Нынче разлитие напыщенности стало кругом. Ввиду чего самая захолустная какая-нибудь мусоросжигательная шарашка имеет в штате пресс-секретаря или же мидл-, а то и вовсе топ-менеджера по связям с общественностью. И как же без этого в романе "Асан"? Потому здесь средь персонажей, пусть затрапезный, пусть старпер — присутствует аж генерал Базанов, специалист по связям ограниченного российского воинства с чеченскими аборигенами. (У нас давно и в большом ходу слово "ограниченный". Помнится, и в Афганистане был у нас "ограниченный контингент", и в Югославии, и на Кавказе то же, и уйма еще ограниченностей, кроме умалчивания об ограниченной умственной деятельности на всех государственных уровнях.)

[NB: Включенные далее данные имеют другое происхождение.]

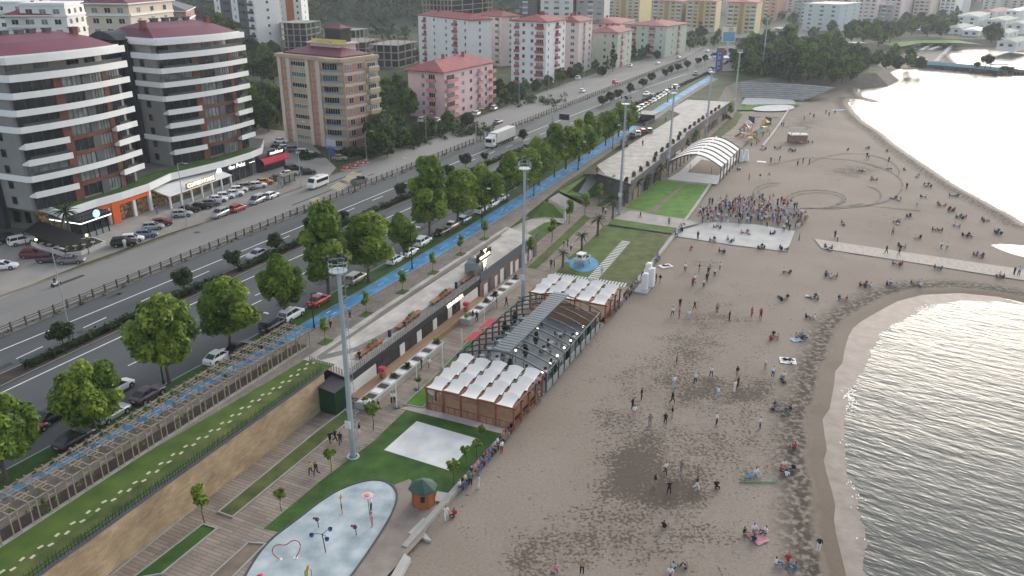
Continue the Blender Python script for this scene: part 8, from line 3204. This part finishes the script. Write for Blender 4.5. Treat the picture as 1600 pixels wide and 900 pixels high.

И вот старый перечник генерал Базанов (впоследствии, ясно, подставленный под чеченские пули, поскольку всем надоел, да пусть и чеченцы погордятся, что уханькали аж русского генерала) путем неусыпных бдений и чтения краеведческой литературы устанавливает: у чеченцев в древности — ныне забытое — было божество по имени Асан. Что есть производное от имени Александр. Так вот чеченцы, в противовес Александру Македонскому, намозговали Асана. На обложке он во всей красе и отображен.
…В записных книжках И.А.Ильфа есть фраза: "Глупость хлынула водопадом". Ну, глупость и дурновкусие еще хлынут на нас с пятисот страниц романа, а пока что с обложки хлыщет враньё.
Да простят меня любимые и глубинно знаемые мною чеченцы и ингуши — но во времена Македонского не отметились они в искусствах даже сколько-нибудь внятными наскальными изображениями.
Да что уж там — и скифы, предтечи самого Маканина, российского представителя в НАТО Рогозина и атлантиста-талассиста Дугина, и скифы во времена сиятельного Александра были известны в искусствах не более чем дикарским и низменным "звериным стилем".
А что же видим мы на обложке "Асана"? Здесь в золотом шлеме изысканнейших классических форм, с гравированным золотым надглазничьем, что недостижимо было по тем временам ни Византии, ни Риму, ни Египту, при золотой же лицевой маске, несущей черты то ли Цезаря, то ли Калигулы, а никак не "лица кавказской национальности" — Маканиным представлен сакральный чеченский Асан. И глядя на эту обложку, немедля хочется обратиться к Маканину с цитатой из действительно классического романа: "ПОЗДРАВЛЯЕМ ВАС, ГРАЖДАНИН СОВРАМШИ!"
…В предреволюционные годы, уже имея тягу к сочинительству, по городу Одессе шествовал молодой человек, звавшийся так: Исаак Бабель. Шел он рядом со взрослым и очень умным мужчиной. Который сказал юному Бабелю:
— Ися, вот на бульваре мы видим куст. Скажите, он вечнозеленый или же нет? А если он не вечнозеленый, то, Ися, как он сбрасывает листву по осени, начиная с вершинки или от комля? Вы ничего не знаете про флору, Ися. Но вот на дереве сидит пернатое. Как оно называется, даже не по-латыни, даже не по Линнею, а биндюжниками с Привоза и Молдаванки? И если эту птичку вспугнуть — каким полетом она удалится, стреловидным или синусоидальным? Вы опять ни в зуб ногой, Ися. Впитывайте, жадно познавайте даже малые малости окружающего мира, Ися. Иначе вам не быть настоящим писателем.